Main Ridge Estate Chardonnay 2011 $55
Main Ridge vineyard, Mornington Peninsula, Victoria
In a tasting of top-shelf chardonnays from the cold 2011 vintage, Main Ridge stood out from its bonier peers. The shift to leaner, tighter chardonnays in Australia has been overall a good thing, though some wines do seem a little too skinny, especially in very cool seasons. But even in one of the wettest, coolest vintages Nat and Rosalie white manage to keep some flesh on the bone. Theirs is an elegant chardonnay, in the best sense of the word – finely structured and delicate, but with beautiful fruit flavours, a subtle, sweet, caramel-like undercurrent (probably a result of malolactic fermentation) and smooth, silky mid palate and brisk, clean finish.

Prancing Horse Estate Pinot Noir 2010 $65
Prancing Horse vineyard, Mornington Peninsula, Victoria
Prancing Horse vineyard dates from 1990. But after a change in ownership in 2002, writes Tony Hancy, it was “rejuvenated with an extreme pruning regime. Additional clones were grafted into the sit alongside the existing MV6 and great effort went into changing the trellis system from Scott Henry to VSP [vertical shoot positioning]”. Hancy engaged Burgundian biodynamic wine consultant, Pascal Marchand, a soil expert, Professor Yves Herody, and winemaker Sergio Carlei. The team is clearly getting it all right as this is an outstanding pinot, showing intense, savoury fruit flavours and a strong, fine backbone of tannin.

Oliver’s Taranga Fiano 2013 $24
Oliver’s Taranga Vineyard, McLaren Vale, South Australia
Put this spritely white in you notebook for spring. Winemaker Corrina Wright, a sixth generation Oliver of Taranga, McLaren Vale, mixes several Italian and Spanish varieties in the family’s extensive plantings of more traditional cultivars. Wright’s fiano, an Italian white variety, is bracingly acidic but also richly textured, with a sweet kiss of residual grape sugar offsetting the high acid. Wright says the very low pH of two needed a little sugar coating. It’s something different and exhilarating for the coming summer.

Paxton AAA Shiraz Grenache 2011 $20
Paxton vineyards, McLaren Vale, South Australia
David Paxton and family operate several vineyards in McLaren.
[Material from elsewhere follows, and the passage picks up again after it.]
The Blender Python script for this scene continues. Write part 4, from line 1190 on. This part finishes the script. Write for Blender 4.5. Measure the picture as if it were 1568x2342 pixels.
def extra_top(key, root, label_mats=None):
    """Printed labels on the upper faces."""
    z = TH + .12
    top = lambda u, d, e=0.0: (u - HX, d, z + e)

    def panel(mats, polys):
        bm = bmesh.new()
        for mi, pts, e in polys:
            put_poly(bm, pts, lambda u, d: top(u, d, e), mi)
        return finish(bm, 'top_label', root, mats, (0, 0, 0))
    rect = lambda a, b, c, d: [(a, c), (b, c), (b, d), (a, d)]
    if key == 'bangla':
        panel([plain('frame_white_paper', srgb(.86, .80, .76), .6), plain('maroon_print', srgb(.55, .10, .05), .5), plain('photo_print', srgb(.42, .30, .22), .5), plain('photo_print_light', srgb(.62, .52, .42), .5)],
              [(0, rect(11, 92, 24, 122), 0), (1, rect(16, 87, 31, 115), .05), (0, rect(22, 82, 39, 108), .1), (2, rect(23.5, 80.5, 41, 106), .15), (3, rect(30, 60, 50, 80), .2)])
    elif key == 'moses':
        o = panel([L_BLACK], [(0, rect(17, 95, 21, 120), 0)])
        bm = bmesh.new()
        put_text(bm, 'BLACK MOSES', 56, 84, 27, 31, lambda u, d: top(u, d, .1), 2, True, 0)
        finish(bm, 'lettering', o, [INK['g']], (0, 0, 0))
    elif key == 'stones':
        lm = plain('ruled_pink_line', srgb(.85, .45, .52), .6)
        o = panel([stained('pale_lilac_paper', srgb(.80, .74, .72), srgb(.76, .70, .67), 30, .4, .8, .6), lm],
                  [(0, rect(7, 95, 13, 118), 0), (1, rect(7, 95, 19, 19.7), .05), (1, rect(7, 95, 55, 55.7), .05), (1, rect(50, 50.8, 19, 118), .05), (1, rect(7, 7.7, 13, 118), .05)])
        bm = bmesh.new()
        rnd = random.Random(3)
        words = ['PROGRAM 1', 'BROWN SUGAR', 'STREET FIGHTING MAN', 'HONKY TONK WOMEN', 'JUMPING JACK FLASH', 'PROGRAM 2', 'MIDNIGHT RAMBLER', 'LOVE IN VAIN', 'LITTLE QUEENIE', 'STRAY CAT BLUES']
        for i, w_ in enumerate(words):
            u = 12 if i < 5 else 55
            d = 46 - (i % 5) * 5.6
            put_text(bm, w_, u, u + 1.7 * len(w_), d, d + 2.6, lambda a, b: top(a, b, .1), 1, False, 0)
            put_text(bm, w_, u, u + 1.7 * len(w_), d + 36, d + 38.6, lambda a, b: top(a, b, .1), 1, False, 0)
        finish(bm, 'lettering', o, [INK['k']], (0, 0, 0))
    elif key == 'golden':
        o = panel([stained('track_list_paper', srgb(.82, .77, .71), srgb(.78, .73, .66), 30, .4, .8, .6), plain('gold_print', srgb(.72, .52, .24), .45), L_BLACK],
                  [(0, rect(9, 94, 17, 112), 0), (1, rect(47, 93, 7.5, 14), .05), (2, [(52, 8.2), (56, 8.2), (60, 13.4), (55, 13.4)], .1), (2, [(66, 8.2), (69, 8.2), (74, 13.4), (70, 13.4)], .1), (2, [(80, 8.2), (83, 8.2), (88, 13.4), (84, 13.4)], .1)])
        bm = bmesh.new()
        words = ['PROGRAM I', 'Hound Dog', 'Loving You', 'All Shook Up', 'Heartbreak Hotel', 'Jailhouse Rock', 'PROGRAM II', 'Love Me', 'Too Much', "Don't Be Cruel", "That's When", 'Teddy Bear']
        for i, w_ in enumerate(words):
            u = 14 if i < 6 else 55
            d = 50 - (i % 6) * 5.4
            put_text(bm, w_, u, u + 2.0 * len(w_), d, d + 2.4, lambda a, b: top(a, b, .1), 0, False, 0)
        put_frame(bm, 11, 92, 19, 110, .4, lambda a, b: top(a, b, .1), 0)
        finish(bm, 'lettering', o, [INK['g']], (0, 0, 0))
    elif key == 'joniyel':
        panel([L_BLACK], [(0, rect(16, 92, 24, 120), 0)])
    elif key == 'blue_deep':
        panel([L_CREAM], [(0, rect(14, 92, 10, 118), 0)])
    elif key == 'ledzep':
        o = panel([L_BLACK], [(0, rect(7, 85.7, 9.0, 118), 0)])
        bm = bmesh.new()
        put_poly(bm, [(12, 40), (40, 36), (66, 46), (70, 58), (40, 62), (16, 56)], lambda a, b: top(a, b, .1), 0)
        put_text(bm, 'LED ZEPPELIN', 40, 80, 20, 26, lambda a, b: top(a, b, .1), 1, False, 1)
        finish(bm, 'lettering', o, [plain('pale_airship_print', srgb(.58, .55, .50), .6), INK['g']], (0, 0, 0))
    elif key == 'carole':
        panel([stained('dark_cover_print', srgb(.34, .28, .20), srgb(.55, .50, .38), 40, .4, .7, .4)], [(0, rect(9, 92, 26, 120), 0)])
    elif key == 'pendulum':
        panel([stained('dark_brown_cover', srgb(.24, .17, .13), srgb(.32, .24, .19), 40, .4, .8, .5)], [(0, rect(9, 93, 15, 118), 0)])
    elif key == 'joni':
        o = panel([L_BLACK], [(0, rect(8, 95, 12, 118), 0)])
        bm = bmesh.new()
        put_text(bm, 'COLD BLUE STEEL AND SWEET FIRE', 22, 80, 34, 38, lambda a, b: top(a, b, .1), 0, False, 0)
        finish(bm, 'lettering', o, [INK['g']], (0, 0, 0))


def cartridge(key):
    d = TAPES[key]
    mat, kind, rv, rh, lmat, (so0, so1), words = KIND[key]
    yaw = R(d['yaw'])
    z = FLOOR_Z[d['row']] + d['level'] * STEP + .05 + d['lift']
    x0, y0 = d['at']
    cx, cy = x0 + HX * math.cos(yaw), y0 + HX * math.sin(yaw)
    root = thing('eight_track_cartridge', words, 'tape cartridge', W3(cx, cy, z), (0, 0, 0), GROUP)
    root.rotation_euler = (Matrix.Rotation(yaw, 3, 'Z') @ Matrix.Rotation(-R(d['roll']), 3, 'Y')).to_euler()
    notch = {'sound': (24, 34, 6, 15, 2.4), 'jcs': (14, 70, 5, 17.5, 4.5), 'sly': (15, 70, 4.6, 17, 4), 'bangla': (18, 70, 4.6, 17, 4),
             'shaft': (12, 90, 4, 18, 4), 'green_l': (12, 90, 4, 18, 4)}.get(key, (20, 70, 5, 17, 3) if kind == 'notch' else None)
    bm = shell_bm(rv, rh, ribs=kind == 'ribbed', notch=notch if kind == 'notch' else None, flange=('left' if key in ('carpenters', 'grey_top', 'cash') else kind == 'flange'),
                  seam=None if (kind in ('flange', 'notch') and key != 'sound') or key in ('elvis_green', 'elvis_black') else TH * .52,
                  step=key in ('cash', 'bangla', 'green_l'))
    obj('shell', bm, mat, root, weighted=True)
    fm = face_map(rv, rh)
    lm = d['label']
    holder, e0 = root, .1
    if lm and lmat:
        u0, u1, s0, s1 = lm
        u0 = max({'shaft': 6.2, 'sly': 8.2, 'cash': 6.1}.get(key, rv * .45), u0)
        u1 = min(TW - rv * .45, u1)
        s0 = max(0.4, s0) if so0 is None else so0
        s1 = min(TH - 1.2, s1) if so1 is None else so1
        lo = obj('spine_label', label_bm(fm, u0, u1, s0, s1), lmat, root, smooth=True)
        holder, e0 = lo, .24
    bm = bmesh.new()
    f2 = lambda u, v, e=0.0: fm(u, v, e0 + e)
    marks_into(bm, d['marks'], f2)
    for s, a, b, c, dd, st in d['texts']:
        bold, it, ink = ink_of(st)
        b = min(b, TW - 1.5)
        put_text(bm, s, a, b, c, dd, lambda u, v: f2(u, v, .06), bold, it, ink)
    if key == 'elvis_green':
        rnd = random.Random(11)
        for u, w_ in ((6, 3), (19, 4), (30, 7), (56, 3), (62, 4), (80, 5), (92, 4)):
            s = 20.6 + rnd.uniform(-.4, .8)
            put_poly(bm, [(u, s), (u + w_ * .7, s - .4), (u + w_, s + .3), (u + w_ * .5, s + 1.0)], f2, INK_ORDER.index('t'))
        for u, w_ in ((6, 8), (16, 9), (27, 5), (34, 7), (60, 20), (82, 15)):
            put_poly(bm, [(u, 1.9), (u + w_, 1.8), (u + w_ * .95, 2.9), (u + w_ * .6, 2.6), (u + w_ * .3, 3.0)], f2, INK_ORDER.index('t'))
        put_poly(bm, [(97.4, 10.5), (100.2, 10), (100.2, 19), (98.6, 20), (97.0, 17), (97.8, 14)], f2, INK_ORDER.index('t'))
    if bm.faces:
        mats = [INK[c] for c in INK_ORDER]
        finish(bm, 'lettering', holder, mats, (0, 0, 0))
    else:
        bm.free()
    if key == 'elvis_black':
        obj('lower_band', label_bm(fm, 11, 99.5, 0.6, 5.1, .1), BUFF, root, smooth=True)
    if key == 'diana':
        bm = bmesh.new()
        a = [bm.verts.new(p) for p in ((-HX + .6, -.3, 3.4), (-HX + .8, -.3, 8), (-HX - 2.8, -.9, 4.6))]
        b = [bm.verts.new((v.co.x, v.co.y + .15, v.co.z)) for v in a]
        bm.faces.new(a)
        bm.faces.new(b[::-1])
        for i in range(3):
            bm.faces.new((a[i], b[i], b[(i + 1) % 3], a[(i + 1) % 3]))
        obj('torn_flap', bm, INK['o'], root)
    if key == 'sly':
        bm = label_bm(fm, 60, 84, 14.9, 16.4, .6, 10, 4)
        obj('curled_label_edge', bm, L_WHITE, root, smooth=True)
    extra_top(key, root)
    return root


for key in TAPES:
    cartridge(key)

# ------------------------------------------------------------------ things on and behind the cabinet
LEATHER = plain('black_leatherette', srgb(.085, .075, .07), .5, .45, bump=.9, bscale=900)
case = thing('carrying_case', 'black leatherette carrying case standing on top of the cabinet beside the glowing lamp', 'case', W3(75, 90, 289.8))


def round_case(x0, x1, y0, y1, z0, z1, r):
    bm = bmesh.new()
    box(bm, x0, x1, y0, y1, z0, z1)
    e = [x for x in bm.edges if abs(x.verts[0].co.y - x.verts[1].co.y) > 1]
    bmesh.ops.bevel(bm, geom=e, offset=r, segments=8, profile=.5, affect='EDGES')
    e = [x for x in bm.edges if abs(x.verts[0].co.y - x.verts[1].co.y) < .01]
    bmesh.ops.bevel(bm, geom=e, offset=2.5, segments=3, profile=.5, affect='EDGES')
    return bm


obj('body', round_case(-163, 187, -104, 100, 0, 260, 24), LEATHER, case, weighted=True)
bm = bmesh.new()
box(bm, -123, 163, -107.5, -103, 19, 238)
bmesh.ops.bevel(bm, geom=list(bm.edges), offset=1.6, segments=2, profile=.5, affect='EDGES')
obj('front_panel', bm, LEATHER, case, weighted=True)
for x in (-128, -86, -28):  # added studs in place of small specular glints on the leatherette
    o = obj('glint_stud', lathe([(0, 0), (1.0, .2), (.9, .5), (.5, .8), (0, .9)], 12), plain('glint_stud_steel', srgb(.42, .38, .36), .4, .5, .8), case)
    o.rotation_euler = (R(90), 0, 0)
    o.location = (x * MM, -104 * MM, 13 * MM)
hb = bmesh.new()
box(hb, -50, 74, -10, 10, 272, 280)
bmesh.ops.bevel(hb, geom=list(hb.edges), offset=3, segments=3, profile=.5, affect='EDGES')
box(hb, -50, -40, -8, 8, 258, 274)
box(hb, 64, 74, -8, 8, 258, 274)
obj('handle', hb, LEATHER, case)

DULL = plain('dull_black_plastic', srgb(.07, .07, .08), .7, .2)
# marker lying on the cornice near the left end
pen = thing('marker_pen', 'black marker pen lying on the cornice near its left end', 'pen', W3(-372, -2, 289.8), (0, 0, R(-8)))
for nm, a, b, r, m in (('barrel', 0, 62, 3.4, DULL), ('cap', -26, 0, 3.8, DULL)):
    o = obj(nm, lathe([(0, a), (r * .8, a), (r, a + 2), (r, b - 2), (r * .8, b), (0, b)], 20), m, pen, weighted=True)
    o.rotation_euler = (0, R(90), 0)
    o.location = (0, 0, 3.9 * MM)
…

Paxton originally grew and sold grapes, and was involved in establishing several significant vineyards – including Hardys highly regarded Hoddles Creek vineyard in the Yarra Valley. However, the Paxtons moved to wine making a few years back and intend ultimately to process all of their own grapes for the Paxton label. AAA, a delicious, savoury, medium-bodied blend, is their biggest seller, offering the regional style at a fair price.

Seppeltsfield Solero DP117 Pale Dry Flor 500ml $29–$32
Seppeltsfield vineyard, Barossa Valley, South Australia
That unique Barossa wine estate, Seppeltsfield, sits on a treasure trove of fortified wine, stretching back in an unbroken sequence to the 1878 vintage. The company’s stocks include a solera of this thrilling, salty, briny, tangy fino “sherry” style made from palomino grapes grown on the estate. With an average age of eight years in barrel, it offers a fine and thrilling expression of this Spanish inspired style, so suited to savoury food like olives and anchovies.

Langmeil Eden Valley Riesling 2012 $25
Eden Valley, South Australia
On a cold Barossa day we arrived at Tanunda’s 1918 restaurant ready for a hot meal and cold drink. We asked the waitress for something refreshing, and she delivered Langmeil’s delicious Eden Valley riesling. The shimmering green-gold colour appealed enormously and the thrill carried through to the generous, vigorous, lime-like flavours. It’s a fuller-bodied version of the Eden Valley style, giving great drink-now appeal but without sacrificing vibrancy and freshness.